Интерполяция формул с кванторами в CSIsat на основе инстанцирования

Abstract

The paper describes an implementation of instantiation-based Craig interpolation for quantified formulae. The implementation is based on the CSIsat interpolating solver. The tool supports interpolation for formulae with linear real arithmetic, uninterpreted functions and quantifiers. The paper suggests usage of an external decision procedure (namely CVC3) for quantified formula instantiation. It describes how the CSIsat and CVC3 tools were modified in order to support quantified formulae interpolation. The paper also contains results for benchmarking the modified CSIsat tool on a set of tests obtained by randomly splitting tasks from the SMTLIB library as well as on a small collection of specific dedicated interpolation tasks generated by encoding several manually specified parameterized error trace patterns with quantified logical formulae.

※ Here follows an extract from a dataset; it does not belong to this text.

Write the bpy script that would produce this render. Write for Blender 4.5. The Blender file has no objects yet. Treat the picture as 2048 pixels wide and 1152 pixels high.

The approach to interpolation considered in the paper is based on the recently proposed extension of the McMillan’s algorithm for resolution-based interpolant generation that was suggested earlier for implementation in the SMTInterpol interpolating solver by its developers. The extended algorithm additionally requires a set of quantified subformula instances sufficient for unsatisfiability proof of the initial formula and produces possibly quantified interpolants. A proper implementation of the algorithm could potentially be used in predicate abstraction-based verification tools for obtaining abstraction predicates from counterexamples by Craig interpolation. Though the evaluation presented in the paper showed that the considered implementation turned out to be too inefficient for this purpose due to significant repetitive proof overhead, which arose from combining a more efficient and advanced solver with a significantly less efficient one (in CVC3+CSIsat combination CSIsat is much less efficient than CVC3).